■ **What the task requires**
Print the data that follows exactly.

■ **Collected data**
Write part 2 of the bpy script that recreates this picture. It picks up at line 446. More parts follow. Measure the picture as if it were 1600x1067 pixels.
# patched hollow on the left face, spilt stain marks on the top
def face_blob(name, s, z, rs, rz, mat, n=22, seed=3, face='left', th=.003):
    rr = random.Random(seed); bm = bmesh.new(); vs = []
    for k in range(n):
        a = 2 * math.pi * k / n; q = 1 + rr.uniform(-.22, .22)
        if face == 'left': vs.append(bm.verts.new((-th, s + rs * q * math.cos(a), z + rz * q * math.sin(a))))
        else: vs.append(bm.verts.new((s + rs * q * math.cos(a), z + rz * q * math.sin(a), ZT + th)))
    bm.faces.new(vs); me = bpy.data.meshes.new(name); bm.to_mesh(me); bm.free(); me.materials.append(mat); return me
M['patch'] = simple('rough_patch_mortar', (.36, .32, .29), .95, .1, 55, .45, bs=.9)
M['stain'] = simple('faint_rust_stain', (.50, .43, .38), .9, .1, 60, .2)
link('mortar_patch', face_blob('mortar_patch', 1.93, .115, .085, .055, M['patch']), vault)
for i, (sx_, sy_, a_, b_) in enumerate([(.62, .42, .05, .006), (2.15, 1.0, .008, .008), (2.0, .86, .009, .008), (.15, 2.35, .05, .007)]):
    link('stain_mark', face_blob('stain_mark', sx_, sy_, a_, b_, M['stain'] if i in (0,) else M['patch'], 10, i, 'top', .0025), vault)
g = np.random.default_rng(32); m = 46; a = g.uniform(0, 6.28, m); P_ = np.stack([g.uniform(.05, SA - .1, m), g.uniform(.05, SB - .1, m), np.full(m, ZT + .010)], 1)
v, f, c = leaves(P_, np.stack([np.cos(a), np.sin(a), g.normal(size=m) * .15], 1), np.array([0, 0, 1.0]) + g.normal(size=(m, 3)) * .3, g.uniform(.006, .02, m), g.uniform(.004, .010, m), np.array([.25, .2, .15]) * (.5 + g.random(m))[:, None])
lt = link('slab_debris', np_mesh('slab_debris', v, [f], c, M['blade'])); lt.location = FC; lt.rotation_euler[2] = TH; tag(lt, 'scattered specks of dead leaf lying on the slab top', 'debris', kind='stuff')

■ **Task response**
Write part 2 of the bpy script that recreates this picture. It picks up at line 446. More parts follow. Measure the picture as if it were 1600x1067 pixels.
# patched hollow on the left face, spilt stain marks on the top
def face_blob(name, s, z, rs, rz, mat, n=22, seed=3, face='left', th=.003):
    rr = random.Random(seed); bm = bmesh.new(); vs = []
    for k in range(n):
        a = 2 * math.pi * k / n; q = 1 + rr.uniform(-.22, .22)
        if face == 'left': vs.append(bm.verts.new((-th, s + rs * q * math.cos(a), z + rz * q * math.sin(a))))
        else: vs.append(bm.verts.new((s + rs * q * math.cos(a), z + rz * q * math.sin(a), ZT + th)))
    bm.faces.new(vs); me = bpy.data.meshes.new(name); bm.to_mesh(me); bm.free(); me.materials.append(mat); return me
M['patch'] = simple('rough_patch_mortar', (.36, .32, .29), .95, .1, 55, .45, bs=.9)
M['stain'] = simple('faint_rust_stain', (.50, .43, .38), .9, .1, 60, .2)
link('mortar_patch', face_blob('mortar_patch', 1.93, .115, .085, .055, M['patch']), vault)
for i, (sx_, sy_, a_, b_) in enumerate([(.62, .42, .05, .006), (2.15, 1.0, .008, .008), (2.0, .86, .009, .008), (.15, 2.35, .05, .007)]):
    link('stain_mark', face_blob('stain_mark', sx_, sy_, a_, b_, M['stain'] if i in (0,) else M['patch'], 10, i, 'top', .0025), vault)
g = np.random.default_rng(32); m = 46; a = g.uniform(0, 6.28, m); P_ = np.stack([g.uniform(.05, SA - .1, m), g.uniform(.05, SB - .1, m), np.full(m, ZT + .010)], 1)
v, f, c = leaves(P_, np.stack([np.cos(a), np.sin(a), g.normal(size=m) * .15], 1), np.array([0, 0, 1.0]) + g.normal(size=(m, 3)) * .3, g.uniform(.006, .02, m), g.uniform(.004, .010, m), np.array([.25, .2, .15]) * (.5 + g.random(m))[:, None])
lt = link('slab_debris', np_mesh('slab_debris', v, [f], c, M['blade'])); lt.location = FC; lt.rotation_euler[2] = TH; tag(lt, 'scattered specks of dead leaf lying on the slab top', 'debris', kind='stuff')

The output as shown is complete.